───── Record extracts
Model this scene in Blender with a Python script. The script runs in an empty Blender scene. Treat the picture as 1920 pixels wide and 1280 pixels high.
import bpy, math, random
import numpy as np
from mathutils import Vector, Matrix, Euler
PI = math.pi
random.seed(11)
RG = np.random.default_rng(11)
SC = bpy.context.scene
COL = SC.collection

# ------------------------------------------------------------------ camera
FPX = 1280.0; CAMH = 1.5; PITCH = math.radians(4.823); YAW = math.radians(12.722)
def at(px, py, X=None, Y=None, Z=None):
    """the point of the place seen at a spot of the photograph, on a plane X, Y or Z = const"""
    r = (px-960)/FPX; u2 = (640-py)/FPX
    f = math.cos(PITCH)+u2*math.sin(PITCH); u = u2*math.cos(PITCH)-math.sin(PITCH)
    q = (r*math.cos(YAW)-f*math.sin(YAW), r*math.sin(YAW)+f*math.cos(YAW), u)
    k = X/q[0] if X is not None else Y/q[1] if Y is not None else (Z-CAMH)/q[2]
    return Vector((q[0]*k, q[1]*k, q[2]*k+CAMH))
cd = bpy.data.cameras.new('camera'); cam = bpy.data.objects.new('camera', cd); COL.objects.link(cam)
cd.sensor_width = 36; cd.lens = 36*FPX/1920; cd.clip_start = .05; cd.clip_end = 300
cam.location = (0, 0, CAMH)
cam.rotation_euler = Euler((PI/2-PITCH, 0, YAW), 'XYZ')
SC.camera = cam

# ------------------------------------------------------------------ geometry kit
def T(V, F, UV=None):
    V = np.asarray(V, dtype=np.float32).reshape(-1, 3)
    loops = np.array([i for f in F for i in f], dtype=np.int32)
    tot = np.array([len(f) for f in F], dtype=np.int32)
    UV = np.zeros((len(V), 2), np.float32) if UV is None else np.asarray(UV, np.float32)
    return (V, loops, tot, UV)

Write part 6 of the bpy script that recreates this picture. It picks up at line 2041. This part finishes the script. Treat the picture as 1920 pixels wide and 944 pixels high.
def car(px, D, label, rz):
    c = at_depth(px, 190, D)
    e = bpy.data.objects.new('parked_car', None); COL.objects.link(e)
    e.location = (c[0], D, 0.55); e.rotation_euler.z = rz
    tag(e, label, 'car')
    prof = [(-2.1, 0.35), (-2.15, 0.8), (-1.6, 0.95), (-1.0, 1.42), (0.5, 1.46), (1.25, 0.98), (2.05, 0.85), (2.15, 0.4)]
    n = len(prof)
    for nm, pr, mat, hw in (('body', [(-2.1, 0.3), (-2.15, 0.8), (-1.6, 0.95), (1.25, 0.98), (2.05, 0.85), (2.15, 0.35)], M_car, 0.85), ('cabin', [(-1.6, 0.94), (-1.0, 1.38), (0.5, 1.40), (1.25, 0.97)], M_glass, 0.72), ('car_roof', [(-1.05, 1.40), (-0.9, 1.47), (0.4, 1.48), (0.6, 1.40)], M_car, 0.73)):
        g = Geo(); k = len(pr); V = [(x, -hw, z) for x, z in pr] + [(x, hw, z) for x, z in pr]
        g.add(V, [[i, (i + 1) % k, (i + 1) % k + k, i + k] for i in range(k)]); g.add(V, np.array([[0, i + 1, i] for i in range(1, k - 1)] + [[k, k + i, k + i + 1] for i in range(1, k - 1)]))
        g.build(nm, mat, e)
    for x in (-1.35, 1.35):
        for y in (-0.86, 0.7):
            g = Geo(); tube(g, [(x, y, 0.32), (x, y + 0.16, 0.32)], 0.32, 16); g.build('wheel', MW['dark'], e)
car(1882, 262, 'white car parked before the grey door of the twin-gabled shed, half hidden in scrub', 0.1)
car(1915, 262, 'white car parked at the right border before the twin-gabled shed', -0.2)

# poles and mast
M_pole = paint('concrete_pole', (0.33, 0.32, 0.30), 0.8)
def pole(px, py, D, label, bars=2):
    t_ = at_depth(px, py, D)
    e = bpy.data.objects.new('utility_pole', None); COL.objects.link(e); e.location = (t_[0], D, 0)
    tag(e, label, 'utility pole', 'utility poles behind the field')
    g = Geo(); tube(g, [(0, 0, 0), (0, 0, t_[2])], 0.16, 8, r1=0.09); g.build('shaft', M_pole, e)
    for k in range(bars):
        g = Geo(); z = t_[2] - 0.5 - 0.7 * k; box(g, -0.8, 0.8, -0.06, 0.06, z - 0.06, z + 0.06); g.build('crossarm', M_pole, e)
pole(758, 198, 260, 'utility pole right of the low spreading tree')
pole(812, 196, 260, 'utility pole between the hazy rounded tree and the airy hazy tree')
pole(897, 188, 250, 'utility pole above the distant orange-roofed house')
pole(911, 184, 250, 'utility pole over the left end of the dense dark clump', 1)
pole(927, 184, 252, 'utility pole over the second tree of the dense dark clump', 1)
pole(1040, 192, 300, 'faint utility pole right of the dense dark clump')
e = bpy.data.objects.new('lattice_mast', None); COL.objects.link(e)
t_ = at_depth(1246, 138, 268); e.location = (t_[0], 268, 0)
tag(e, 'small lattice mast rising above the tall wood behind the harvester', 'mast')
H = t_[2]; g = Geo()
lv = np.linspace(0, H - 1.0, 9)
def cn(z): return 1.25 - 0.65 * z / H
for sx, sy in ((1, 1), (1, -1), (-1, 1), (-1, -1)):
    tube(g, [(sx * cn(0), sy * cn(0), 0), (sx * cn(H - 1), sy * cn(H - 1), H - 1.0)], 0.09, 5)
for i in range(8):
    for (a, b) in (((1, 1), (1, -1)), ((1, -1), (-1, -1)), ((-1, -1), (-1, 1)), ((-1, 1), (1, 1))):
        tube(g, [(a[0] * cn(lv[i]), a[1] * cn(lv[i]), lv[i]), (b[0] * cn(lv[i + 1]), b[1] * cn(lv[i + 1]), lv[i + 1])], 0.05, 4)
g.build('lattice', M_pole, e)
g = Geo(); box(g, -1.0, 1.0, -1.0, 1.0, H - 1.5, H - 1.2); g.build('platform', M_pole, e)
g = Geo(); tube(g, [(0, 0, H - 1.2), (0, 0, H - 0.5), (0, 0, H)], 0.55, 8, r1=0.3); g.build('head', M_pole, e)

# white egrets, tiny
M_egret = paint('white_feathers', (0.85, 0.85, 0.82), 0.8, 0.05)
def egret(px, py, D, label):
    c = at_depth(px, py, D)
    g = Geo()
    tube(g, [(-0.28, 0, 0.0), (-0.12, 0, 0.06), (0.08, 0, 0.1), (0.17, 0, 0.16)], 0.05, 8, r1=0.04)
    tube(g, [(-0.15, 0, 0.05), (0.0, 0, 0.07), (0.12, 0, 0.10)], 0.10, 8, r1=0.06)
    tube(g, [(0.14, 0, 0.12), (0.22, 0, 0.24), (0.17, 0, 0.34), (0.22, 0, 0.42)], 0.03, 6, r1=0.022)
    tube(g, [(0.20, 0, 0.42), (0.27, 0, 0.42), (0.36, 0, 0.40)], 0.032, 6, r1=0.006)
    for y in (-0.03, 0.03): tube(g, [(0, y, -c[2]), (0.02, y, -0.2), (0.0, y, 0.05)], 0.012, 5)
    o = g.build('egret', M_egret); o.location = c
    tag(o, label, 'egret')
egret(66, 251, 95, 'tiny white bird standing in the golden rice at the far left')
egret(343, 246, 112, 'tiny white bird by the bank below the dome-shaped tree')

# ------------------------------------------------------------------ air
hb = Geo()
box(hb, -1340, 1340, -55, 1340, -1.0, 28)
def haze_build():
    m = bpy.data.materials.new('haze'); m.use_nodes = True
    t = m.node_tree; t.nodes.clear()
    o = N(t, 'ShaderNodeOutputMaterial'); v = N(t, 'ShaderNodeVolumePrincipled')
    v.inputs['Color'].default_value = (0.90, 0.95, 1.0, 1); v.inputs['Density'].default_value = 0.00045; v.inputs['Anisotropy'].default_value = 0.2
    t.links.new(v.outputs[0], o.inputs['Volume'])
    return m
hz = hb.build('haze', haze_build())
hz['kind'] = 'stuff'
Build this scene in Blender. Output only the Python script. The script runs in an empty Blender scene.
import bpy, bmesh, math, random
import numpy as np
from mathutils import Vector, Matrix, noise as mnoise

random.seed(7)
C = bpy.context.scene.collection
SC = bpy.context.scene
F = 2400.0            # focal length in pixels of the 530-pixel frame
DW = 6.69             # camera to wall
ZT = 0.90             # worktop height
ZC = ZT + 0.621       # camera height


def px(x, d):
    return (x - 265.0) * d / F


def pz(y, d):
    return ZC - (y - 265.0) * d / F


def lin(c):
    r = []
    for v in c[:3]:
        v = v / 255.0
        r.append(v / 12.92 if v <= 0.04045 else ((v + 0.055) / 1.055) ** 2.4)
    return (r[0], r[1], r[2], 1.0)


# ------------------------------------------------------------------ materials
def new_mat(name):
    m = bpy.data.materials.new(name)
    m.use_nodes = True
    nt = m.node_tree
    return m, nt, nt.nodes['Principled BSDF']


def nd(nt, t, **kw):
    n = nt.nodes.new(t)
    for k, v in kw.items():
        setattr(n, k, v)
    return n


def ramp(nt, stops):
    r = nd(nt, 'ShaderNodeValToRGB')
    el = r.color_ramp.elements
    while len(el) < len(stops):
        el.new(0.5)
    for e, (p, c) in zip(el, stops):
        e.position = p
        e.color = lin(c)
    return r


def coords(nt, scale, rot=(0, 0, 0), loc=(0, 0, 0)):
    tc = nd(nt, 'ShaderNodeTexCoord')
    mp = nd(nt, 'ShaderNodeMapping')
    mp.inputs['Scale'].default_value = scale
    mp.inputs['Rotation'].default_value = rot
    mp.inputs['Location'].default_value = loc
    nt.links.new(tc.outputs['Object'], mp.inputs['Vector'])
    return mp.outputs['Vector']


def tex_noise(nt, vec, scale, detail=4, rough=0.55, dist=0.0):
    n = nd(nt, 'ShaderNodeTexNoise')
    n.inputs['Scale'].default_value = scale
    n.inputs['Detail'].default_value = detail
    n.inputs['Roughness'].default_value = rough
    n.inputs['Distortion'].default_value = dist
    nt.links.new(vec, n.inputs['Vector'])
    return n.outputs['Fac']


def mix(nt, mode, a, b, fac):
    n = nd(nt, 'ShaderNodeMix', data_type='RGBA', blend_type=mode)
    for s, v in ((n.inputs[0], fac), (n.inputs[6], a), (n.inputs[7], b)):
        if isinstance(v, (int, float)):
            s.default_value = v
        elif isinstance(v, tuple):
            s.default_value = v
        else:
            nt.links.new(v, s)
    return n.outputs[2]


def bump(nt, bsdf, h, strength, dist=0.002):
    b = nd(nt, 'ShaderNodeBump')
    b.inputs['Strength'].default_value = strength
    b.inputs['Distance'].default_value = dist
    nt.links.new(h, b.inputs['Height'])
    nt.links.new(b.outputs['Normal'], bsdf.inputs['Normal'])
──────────
## Objective
From the first line of the data above to the line holding "return (V, loops, tot, UV)", reproduce each line exactly; emit no other lines.

## Solution to the exercise
Model this scene in Blender with a Python script. The script runs in an empty Blender scene. Treat the picture as 1920 pixels wide and 1280 pixels high.
import bpy, math, random
import numpy as np
from mathutils import Vector, Matrix, Euler
PI = math.pi
random.seed(11)
RG = np.random.default_rng(11)
SC = bpy.context.scene
COL = SC.collection

# ------------------------------------------------------------------ camera
FPX = 1280.0; CAMH = 1.5; PITCH = math.radians(4.823); YAW = math.radians(12.722)
def at(px, py, X=None, Y=None, Z=None):
    """the point of the place seen at a spot of the photograph, on a plane X, Y or Z = const"""
    r = (px-960)/FPX; u2 = (640-py)/FPX
    f = math.cos(PITCH)+u2*math.sin(PITCH); u = u2*math.cos(PITCH)-math.sin(PITCH)
    q = (r*math.cos(YAW)-f*math.sin(YAW), r*math.sin(YAW)+f*math.cos(YAW), u)
    k = X/q[0] if X is not None else Y/q[1] if Y is not None else (Z-CAMH)/q[2]
    return Vector((q[0]*k, q[1]*k, q[2]*k+CAMH))
cd = bpy.data.cameras.new('camera'); cam = bpy.data.objects.new('camera', cd); COL.objects.link(cam)
cd.sensor_width = 36; cd.lens = 36*FPX/1920; cd.clip_start = .05; cd.clip_end = 300
cam.location = (0, 0, CAMH)
cam.rotation_euler = Euler((PI/2-PITCH, 0, YAW), 'XYZ')
SC.camera = cam

# ------------------------------------------------------------------ geometry kit
def T(V, F, UV=None):
    V = np.asarray(V, dtype=np.float32).reshape(-1, 3)
    loops = np.array([i for f in F for i in f], dtype=np.int32)
    tot = np.array([len(f) for f in F], dtype=np.int32)
    UV = np.zeros((len(V), 2), np.float32) if UV is None else np.asarray(UV, np.float32)
    return (V, loops, tot, UV)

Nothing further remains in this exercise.